__Supplied material__
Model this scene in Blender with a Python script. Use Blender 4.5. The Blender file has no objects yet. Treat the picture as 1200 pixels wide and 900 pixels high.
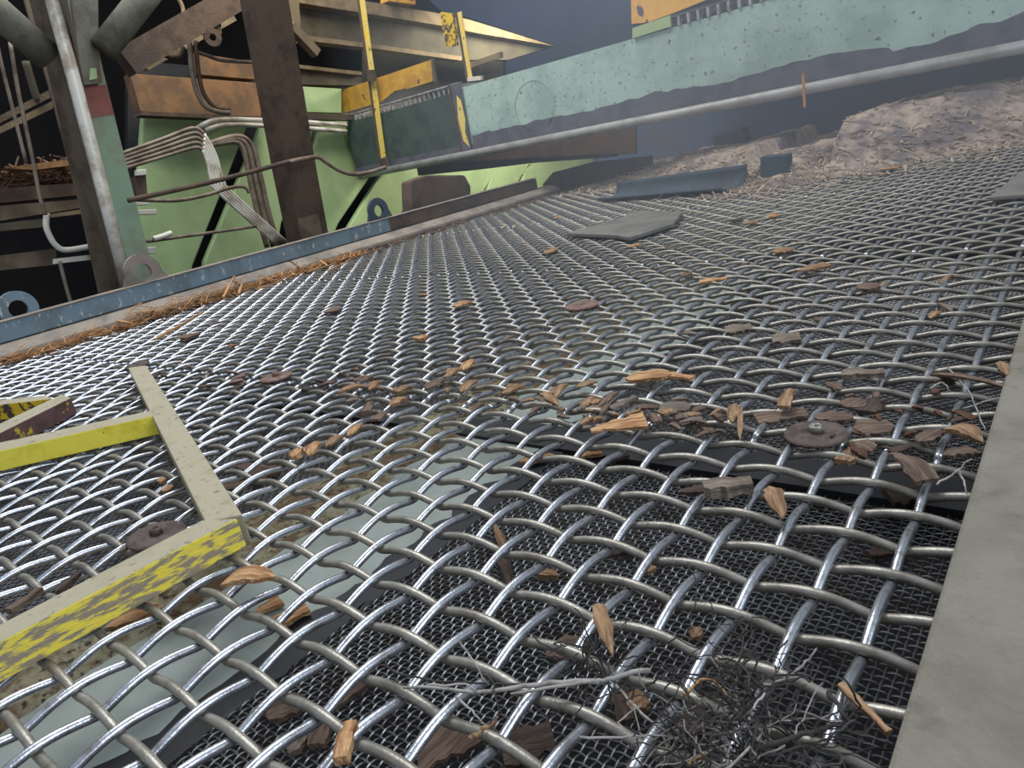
import bpy, bmesh, math, random
from mathutils import Vector, Matrix, noise
random.seed(7)
C = bpy.context.scene.collection
scn = bpy.context.scene
PI = math.pi
# ---------------------------------------------------------------- camera, world, lights, exposure
FPX = 809.5
CAM = Vector((0.5142, -0.5017, 0.4055))
RW = Matrix(((0.77015919, 0.60986604, -0.1868642), (-0.06592871, 0.36750105, 0.92768334), (0.63443536, -0.70214414, 0.32324199)))
cd = bpy.data.cameras.new('camera'); cam = bpy.data.objects.new('camera', cd); C.objects.link(cam)
cd.sensor_width = 36; cd.lens = 36 * FPX / 1200; cd.clip_start = 0.02; cd.clip_end = 100
cam.matrix_world = Matrix.Translation(CAM) @ RW.transposed().to_4x4()
scn.camera = cam
vs = scn.view_settings
vs.view_transform = 'Standard'; vs.look = 'None'; vs.gamma = 1; vs.use_curve_mapping = False; vs.exposure = 0.0
w = bpy.data.worlds.new('world'); scn.world = w; w.use_nodes = True
w.node_tree.nodes['Background'].inputs[0].default_value = (0.72, 0.82, 1.0, 1)
w.node_tree.nodes['Background'].inputs[1].default_value = 0.5
def area(name, loc, target, sx, sy, power, col):
    l = bpy.data.lights.new(name, 'AREA'); l.shape = 'RECTANGLE'; l.size = sx; l.size_y = sy; l.energy = power; l.color = col
    o = bpy.data.objects.new(name, l); C.objects.link(o); o.location = loc
    o.rotation_euler = (Vector(target) - Vector(loc)).to_track_quat('-Z', 'Y').to_euler(); return o
area('daylight_opening', (-2.2, 1.6, 4.6), (-0.6, 0.5, 0), 3.4, 2.4, 260, (0.92, 0.96, 1.0))
area('daylight_side', (3.5, 0.5, 2.6), (0.0, 2.4, 0.2), 2.0, 2.5, 115, (0.75, 0.86, 1.0))
area('panel_fill_light', (-3.3, 5.6, 1.6), (-5.0, 5.0, 0.0), 0.6, 0.6, 75, (1.0, 0.97, 0.80))  # unseen area light added behind the walkway to brighten the green panels
area('lamp_left', (-2.9, 2.4, 2.6), (-4.6, 3.0, 0.6), 0.5, 0.5, 30, (1.0, 0.93, 0.82))


# ---------------------------------------------------------------- pixel of the photograph -> point on a plane of the place
def ray(u, v): return RW.transposed() @ Vector(((u - 600) / FPX, -(v - 450) / FPX, -1))
def at(u, v, ax, val):
    r = ray(u, v); return CAM + r * ((val - CAM[ax]) / r[ax])
def AZ(u, v, z=0.0): return at(u, v, 2, z)
def AX(u, v, x): return at(u, v, 0, x)
def AY(u, v, y): return at(u, v, 1, y)
UP = Vector((0.0387, 0.0798, 0.996)).normalized()

# ---------------------------------------------------------------- materials
def lin(c): return tuple(((x / 255) / 12.92 if x / 255 <= 0.04045 else ((x / 255 + 0.055) / 1.055) ** 2.4) for x in c) + (1,)
def mat(name, c, c2=None, sc=20, lo=0.45, hi=0.6, rough=0.6, metal=0.0, bump=0.0, bsc=80, c3=None, sc3=60, lo3=0.6, hi3=0.66, stretch=(1, 1, 1), rnd=0.0, emit=0, tint=0.0):
    m = bpy.data.materials.new(name); m.use_nodes = True; nt = m.node_tree; N = nt.nodes; L = nt.links
    b = N['Principled BSDF']; b.inputs['Roughness'].default_value = rough; b.inputs['Metallic'].default_value = metal
    b.inputs['Base Color'].default_value = lin(c)
    tc = N.new('ShaderNodeTexCoord'); mp = N.new('ShaderNodeMapping'); mp.inputs['Scale'].default_value = stretch
    L.new(tc.outputs['Object'], mp.inputs[0]); col = None
    def layer(prev, cc, s, a, z, det=6):
        n = N.new('ShaderNodeTexNoise'); n.inputs['Scale'].default_value = s; n.inputs['Detail'].default_value = det; n.inputs['Roughness'].default_value = 0.65
        L.new(mp.outputs[0], n.inputs[0])
        r = N.new('ShaderNodeMapRange'); r.inputs[1].default_value = a; r.inputs[2].default_value = z; L.new(n.outputs[0], r.inputs[0])
        x = N.new('ShaderNodeMixRGB'); L.new(r.outputs[0], x.inputs[0])
        if prev is None: x.inputs[1].default_value = lin(c)
        else: L.new(prev, x.inputs[1])
        x.inputs[2].default_value = lin(cc); return x.outputs[0]
    if c2: col = layer(col, c2, sc, lo, hi)
    if c3: col = layer(col, c3, sc3, lo3, hi3)
    if rnd:
        oi = N.new('ShaderNodeObjectInfo'); h = N.new('ShaderNodeHueSaturation')
        r = N.new('ShaderNodeMapRange'); r.inputs[3].default_value = 1 - rnd; r.inputs[4].default_value = 1 + rnd; L.new(oi.outputs['Random'], r.inputs[0]); L.new(r.outputs[0], h.inputs['Value'])
        if col is None: h.inputs['Color'].default_value = lin(c)
        else: L.new(col, h.inputs['Color'])
        col = h.outputs[0]
    if col is not None: L.new(col, b.inputs['Base Color'])
    if bump:
        n = N.new('ShaderNodeTexNoise'); n.inputs['Scale'].default_value = bsc; n.inputs['Detail'].default_value = 5; L.new(mp.outputs[0], n.inputs[0])
        bp = N.new('ShaderNodeBump'); bp.inputs['Strength'].default_value = bump; bp.inputs['Distance'].default_value = 0.01; L.new(n.outputs[0], bp.inputs['Height']); L.new(bp.outputs[0], b.inputs['Normal'])
    return m
M = {}
M['wire'] = mat('worn_steel', (190, 192, 196), (128, 120, 110), 45, 0.5, 0.72, rough=0.27, metal=0.85, bump=0.06, bsc=300, rnd=0.08)
M['wire_dull'] = mat('dusty_steel', (156, 150, 138), (116, 108, 96), 35, 0.42, 0.7, rough=0.4, metal=0.5, bump=0.1, bsc=300, rnd=0.1)
M['fine'] = mat('fine_steel', (156, 154, 152), (84, 72, 62), 14, 0.45, 0.62, rough=0.33, metal=0.7)
M['plate'] = mat('dusty_plate', (126, 120, 106), (110, 103, 89), 9, 0.4, 0.62, rough=0.85, bump=0.35, bsc=160, c3=(98, 90, 76), sc3=26, lo3=0.55, hi3=0.75)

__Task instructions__
Look over the listing. Pull out every line with the string "scene" in it.

__Solved exercise__
Model this scene in Blender with a Python script. Use Blender 4.5. The Blender file has no objects yet. Treat the picture as 1200 pixels wide and 900 pixels high.
C = bpy.context.scene.collection
scn = bpy.context.scene